Friday, April 07, 2006

How?

How does one love those who are hardest to love?

Love has ever in view the absolute loveliness of that which it beholds. Where loveliness is incomplete, and love cannot love its fill of loving, it spends itself to make more lovely, that it may love more; it strives for perfection, even that itself may be perfected--not in itself, but in the object...


~George MacDonald

Sunday, April 02, 2006

Home

I used to think Truth was a feeling. Then I thought that it was an abstraction. Now I see both are right unless they are isolated, in which case they are wrong.

What do I mean by truth?
I think I might mean reality. I fell into thinking “Platonically” about this world and in consequence thought I should deny it. Then I went to L’Abri and that solved that misconception, but I fell into thinking that to know reality was an intellectual task.

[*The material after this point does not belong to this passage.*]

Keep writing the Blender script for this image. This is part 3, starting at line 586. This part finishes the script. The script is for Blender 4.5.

This has caused no amount of turmoil as I, in reaction to my previous thought, assumed the whole project of feeling and what produced that feeling was a heresy. I looked into my faith no longer as something that was emotional, but as something that was logical and intellectual.

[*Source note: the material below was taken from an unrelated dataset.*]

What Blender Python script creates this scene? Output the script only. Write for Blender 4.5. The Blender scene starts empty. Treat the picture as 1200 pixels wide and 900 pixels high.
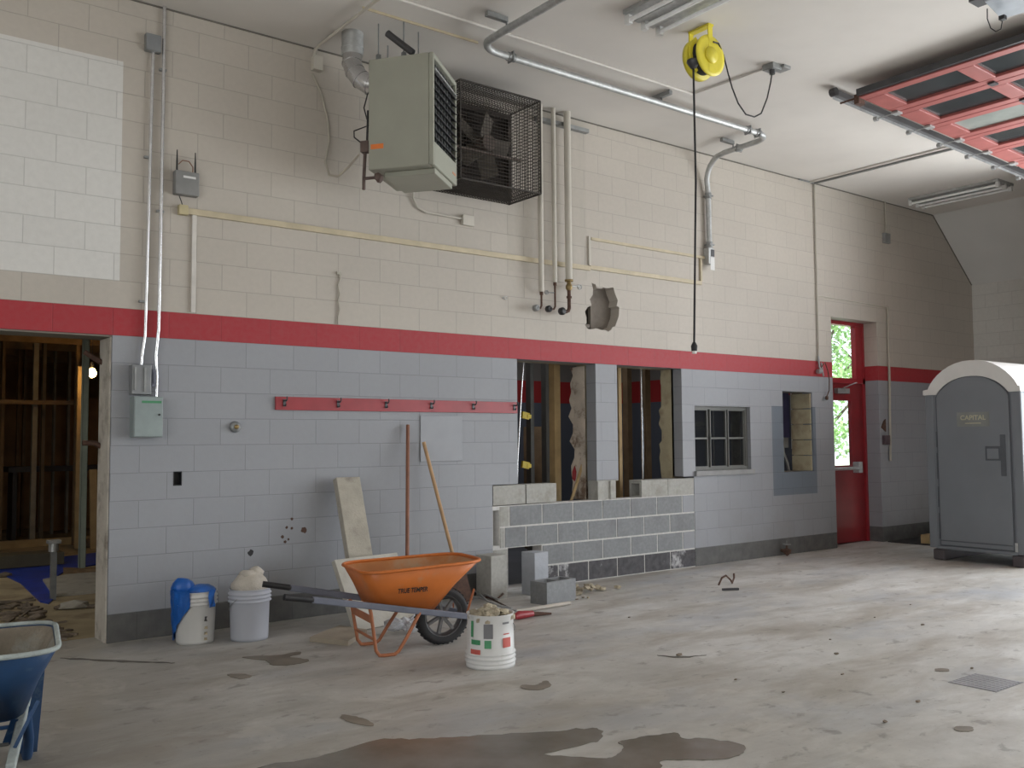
import bpy, bmesh, math, random
from mathutils import Vector, Matrix
from mathutils.geometry import tessellate_polygon
random.seed(7)
C = bpy.context.scene.collection
PI = math.pi
B, R8 = .4064, .2032          # concrete block length and course height
CEIL = 4.80
# ---------------------------------------------------------------- camera
FPX = 1096.06
YAW, PIT, ROL = 0.655176, 0.0601101, -0.0079551
EYE = (-2.04448, -7.21126, 1.44018)
def _axes():
    f = Vector((math.cos(PIT)*math.sin(YAW), math.cos(PIT)*math.cos(YAW), math.sin(PIT)))
    r = Vector((math.cos(YAW), -math.sin(YAW), 0)); u = r.cross(f)
    c, s = math.cos(ROL), math.sin(ROL)
    return c*r+s*u, -s*r+c*u, f
AR, AU, AF = _axes()
cd = bpy.data.cameras.new('camera'); cam = bpy.data.objects.new('camera', cd); C.objects.link(cam)
m = Matrix.Identity(4)
for i in range(3):
    m[i][0], m[i][1], m[i][2], m[i][3] = AR[i], AU[i], -AF[i], EYE[i]
cam.matrix_world = m
cd.sensor_fit = 'HORIZONTAL'; cd.sensor_width = 36; cd.lens = 36*FPX/1200; cd.clip_end = 300
bpy.context.scene.camera = cam
# survey of the photo: where a sight line meets a wall (Y), the floor/ceiling (Z) or a cross wall (X)
def sight(x, y, ax, v):
    d = AF*FPX + AR*(x-600) + AU*(450-y); t = (v-EYE[ax])/d[ax]
    return Vector(EYE) + d*t
def W(x, y, Y=0.0): return sight(x, y, 1, Y)
def G(x, y, Z=0.0): return sight(x, y, 2, Z)
def K(x, y, Z=CEIL): return sight(x, y, 2, Z)
# ---------------------------------------------------------------- materials
MATS = {}
class N:
    """tiny node helper"""
    def __init__(s, name):
        s.m = bpy.data.materials.new(name); s.m.use_nodes = True
        s.t = s.m.node_tree; s.n = s.t.nodes; s.b = s.n['Principled BSDF']
        s.tc = s.n.new('ShaderNodeTexCoord')
    def link(s, a, b): s.t.links.new(a, b)
    def math(s, op, a, b=None, c=None, clamp=False):
        n = s.n.new('ShaderNodeMath'); n.operation = op; n.use_clamp = clamp
        for i, v in enumerate((a, b, c)):
            if v is None: continue
            if isinstance(v, (int, float)): n.inputs[i].default_value = v
            else: s.link(v, n.inputs[i])
        return n.outputs[0]
    def mix(s, f, a, b, mode='MIX'):
        n = s.n.new('ShaderNodeMix'); n.data_type = 'RGBA'; n.blend_type = mode
        for i, v in ((0, f), (6, a), (7, b)):
            if isinstance(v, (int, float)): n.inputs[i].default_value = v
            elif isinstance(v, tuple): n.inputs[i].default_value = (*v[:3], 1)
            else: s.link(v, n.inputs[i])
        return n.outputs[2]
    def noise(s, vec, scale, detail=4, rough=.55, dist=0):
        n = s.n.new('ShaderNodeTexNoise'); n.inputs['Scale'].default_value = scale
        n.inputs['Detail'].default_value = detail; n.inputs['Roughness'].default_value = rough
        n.inputs['Distortion'].default_value = dist
        if vec is not None: s.link(vec, n.inputs['Vector'])
        return n.outputs['Fac']
    def ramp(s, f, a, b):
        n = s.n.new('ShaderNodeMapRange'); n.inputs[1].default_value = a; n.inputs[2].default_value = b
        s.link(f, n.inputs[0]); return n.outputs[0]
    def bump(s, h, strength=.3, dist=.01):
        n = s.n.new('ShaderNodeBump'); n.inputs['Strength'].default_value = strength
        n.inputs['Distance'].default_value = dist; s.link(h, n.inputs['Height']); s.link(n.outputs[0], s.b.inputs['Normal'])
    def scalevec(s, v, sc):
        n = s.n.new('ShaderNodeMapping'); n.inputs['Scale'].default_value = sc; s.link(v, n.inputs[0]); return n.outputs[0]
def mat(name, col, rough=.6, metal=0, var=.12, scale=6, bump=0, dirt=None, dscale=3, dth=(.5, .7), emit=None, alpha=None, trans=0):
    if name in MATS: return MATS[name]
    k = N(name); o = k.tc.outputs['Object']
    c = tuple(x*(1-var) for x in col); c2 = tuple(min(1, x*(1+var)) for x in col)
    f = k.noise(o, scale)
    f = k.ramp(f, .3, .7)
    out = k.mix(f, c, c2)
    if dirt:
        g = k.ramp(k.noise(o, dscale, 6, .65), *dth); out = k.mix(g, out, dirt)
    k.link(out, k.b.inputs['Base Color'])
    k.b.inputs['Roughness'].default_value = rough; k.b.inputs['Metallic'].default_value = metal
    if bump: k.bump(k.noise(o, scale*8, 5), bump, .01)
    if emit:
        k.b.inputs['Emission Color'].default_value = (*emit[0], 1); k.b.inputs['Emission Strength'].default_value = emit[1]
    if trans: k.b.inputs['Transmission Weight'].default_value = trans
    if alpha: k.b.inputs['Alpha'].default_value = alpha
    MATS[name] = k.m; return k.m
CREAM, RED, GREY, DARK = (.505, .462, .408), (.37, .020, .030), (.305, .316, .342), (.085, .085, .085)
def block_wall_mat(name, axis='X', patches=True, upper=CREAM, lower=GREY, stripe=RED):
    k = N(name); o = k.tc.outputs['Object']
    sp = k.n.new('ShaderNodeSeparateXYZ'); k.link(o, sp.inputs[0])
    X = sp.outputs[axis]; Y = sp.outputs['Y' if axis == 'X' else 'X']; Z = sp.outputs['Z']
    def rect(x0, x1, z0, z1):
        a = k.math('GREATER_THAN', X, x0); b = k.math('LESS_THAN', X, x1)
        c = k.math('GREATER_THAN', Z, z0); d = k.math('LESS_THAN', Z, z1)
        return k.math('MULTIPLY', k.math('MULTIPLY', a, b), k.math('MULTIPLY', c, d))
    up = k.math('GREATER_THAN', Z, 12*R8); st = k.math('GREATER_THAN', Z, 11*R8); lo = k.math('GREATER_THAN', Z, R8)
    big = k.ramp(k.noise(o, .55, 3), .3, .7)
    ucol = k.mix(big, tuple(x*.93 for x in upper), tuple(x*1.05 for x in upper))
    lcol = k.mix(big, tuple(x*.93 for x in lower), tuple(x*1.07 for x in lower))
    if patches:
        ucol = k.mix(rect(-9, -.16, 13*R8, 21.17*R8), ucol, (.67, .66, .635))
        # newer paint shows warmer and darker near the left end, chalky in the middle
        lcol = k.mix(rect(18.55*B, 20.78*B, 3.6*R8, 9.05*R8), lcol, (.15, .18, .22))
        # soot and drip stains under the guard and pipes
        stn = k.math('MULTIPLY', rect(3.45, 4.5, 3.1, 4.8), k.ramp(k.noise(k.scalevec(o, (6, 1, .7)), 1, 3), .35, .7))
        ucol = k.mix(k.math('MULTIPLY', stn, .25), ucol, (.30, .28, .23))
        grime = k.math('MULTIPLY', k.ramp(Z, 1.0, .2), k.ramp(k.noise(o, 1.7, 5), .45, .75))
        lcol = k.mix(k.math('MULTIPLY', grime, .45), lcol, (.20, .19, .17))
    c = k.mix(st, lcol, stripe); c = k.mix(up, c, ucol)
    dcol = k.mix(k.ramp(k.noise(o, 9, 5), .35, .7), DARK, (.13, .13, .125))
    c = k.mix(lo, dcol, c)
    # courses
    cm = k.n.new('ShaderNodeCombineXYZ'); k.link(k.math('ADD', X, B/2), cm.inputs[0]); k.link(Z, cm.inputs[1])
    br = k.n.new('ShaderNodeTexBrick'); br.inputs['Scale'].default_value = 1
    br.inputs['Brick Width'].default_value = B; br.inputs['Row Height'].default_value = R8
    br.inputs['Mortar Size'].default_value = .0045; br.inputs['Mortar Smooth'].default_value = .6
    br.inputs['Color1'].default_value = (1, 1, 1, 1); br.inputs['Color2'].default_value = (.96, .96, .96, 1)
    br.inputs['Mortar'].default_value = (.78, .78, .78, 1); k.link(cm.outputs[0], br.inputs['Vector'])
    c = k.mix(1.0, c, br.outputs['Color'], 'MULTIPLY')
    fn = k.ramp(k.noise(o, 22, 6), .25, .75); c = k.mix(k.math('MULTIPLY', fn, .12), c, (.2, .19, .18))
    # the cut faces of the openings: raw block, tan fill
    inner = k.math('MULTIPLY', k.math('GREATER_THAN', Y, .145), k.math('LESS_THAN', X, 8.6))
    tan = k.mix(k.ramp(k.noise(o, 6, 6), .35, .65), (.40, .35, .25), (.22, .18, .13))
    if axis == 'X': c = k.mix(inner, c, tan)
    k.link(c, k.b.inputs['Base Color']); k.b.inputs['Roughness'].default_value = .62
    h = k.math('SUBTRACT', k.math('MULTIPLY', k.noise(o, 60, 4), .25), br.outputs['Fac'])
    k.bump(h, .38, .005)
    return k.m
M = {}
M['wall'] = block_wall_mat('painted_block_wall')
M['wallx'] = block_wall_mat('painted_block_cross_wall', 'Y', False, upper=(.66, .64, .60), lower=(.34, .36, .40))  # upper paint lightened in place of light from the rear
M['cream'] = mat('cream_paint', (.53, .50, .44), .5, var=.06)
M['ceil'] = mat('white_ceiling', (.665, .635, .60), .8, var=.05, scale=1.2)
M['slope'] = mat('painted_soffit', (.60, .59, .57), .8, var=.04, scale=1)
M['galv'] = mat('galvanised_steel', (.46, .47, .47), .5, .6, var=.15, scale=20)
M['galvd'] = mat('dull_galvanised', (.30, .31, .31), .5, .6, var=.15, scale=12)
M['bright'] = mat('bright_conduit', (.75, .76, .78), .25, .9, var=.1, scale=20)
M['steel'] = mat('dark_steel', (.07, .07, .075), .45, .5)
M['black'] = mat('black_plastic', (.018, .018, .02), .5)
M['rubber'] = mat('black_rubber', (.022, .022, .024), .75)
M['grey'] = mat('grey_enamel', (.23, .24, .25), .45, .1)
M['panelg'] = mat('panel_grey_green', (.27, .32, .32), .45)
M['heater'] = mat('heater_enamel', (.33, .335, .28), .5, var=.05, scale=3, bump=.03)
M['white'] = mat('white_enamel', (.68, .68, .67), .4, var=.05)
M['rust'] = mat('rusty_iron', (.10, .055, .04), .8, .2, var=.35, scale=25, bump=.2)
M['brass'] = mat('brass_valve', (.30, .22, .10), .4, .7)
M['tan'] = mat('tan_raceway', (.50, .43, .30), .5)
M['yellow'] = mat('yellow_enamel', (.72, .62, .05), .4, var=.1)
M['redp'] = mat('red_paint', (.30, .022, .03), .4, var=.1, scale=9)
M['redd'] = mat('dark_red_door', (.20, .012, .016), .38, var=.12, scale=4)
M['pink'] = mat('faded_red_aluminium', (.38, .115, .105), .5, .05, var=.12, scale=6)
M['cmu'] = mat('raw_block', (.245, .255, .265), .9, var=.12, scale=30, bump=.3, dirt=(.20, .20, .21), dscale=4)
M['cmul'] = mat('pale_raw_block', (.40, .395, .37), .9, var=.1, scale=30, bump=.3, dirt=(.30, .29, .25), dscale=5)
M['cmud'] = mat('dark_raw_block', (.085, .083, .09), .9, var=.3, scale=16, bump=.3, dirt=(.45, .45, .46), dscale=3.2, dth=(.58, .66))
M['mortar'] = mat('white_mortar', (.60, .59, .57), .9, var=.1, scale=30, bump=.3)
M['conc'] = mat('old_concrete', (.42, .39, .33), .9, var=.12, scale=10, bump=.3, dirt=(.22, .20, .17), dscale=5, dth=(.52, .72))
M['alum'] = mat('window_aluminium', (.15, .15, .14), .5, .2)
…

I have just begun to see how I have boxed in the supernatural experience into a cage that ultimately kills it.

What I am talking about is perceiving God via ideas, feeling, creation etc. I have recently found that C.S. Lewis had a name for it, “Sehnsucht”, which he translated as “joy”, but which means “longing” in English. It is a feeling of intense pain and pleasure at the same time. It is impossible to call up for oneself, but for anyone who has felt it, it becomes the entire meaning and pursuit of their existence.

Here are the things that make me to feel this:

Scotland
The Writings of Lewis, Tolkien, and MacDonald
Music (Ravel and Celtic)
Mountains and Forests
Seasons
Old memories

They all have the quality of nostalgia and longing, almost unbearable at times. I was beginning to think that I was supposed to neglect them and look for God because God was not any of them. But now I understand that these are agents that God uses to reveal himself to us in. Scotland is not actually the best country in the world, and The Highlander (i.e. the idea Scottish husband) does not exist—when I look for these on this earth it is trying find the reflection in the mirror three dimensional. Nevertheless, that does not mean that the agents are to be done away with. Rather, one must learn that they are reflections, symbols, which God has given finite creatures to perceive the infinite.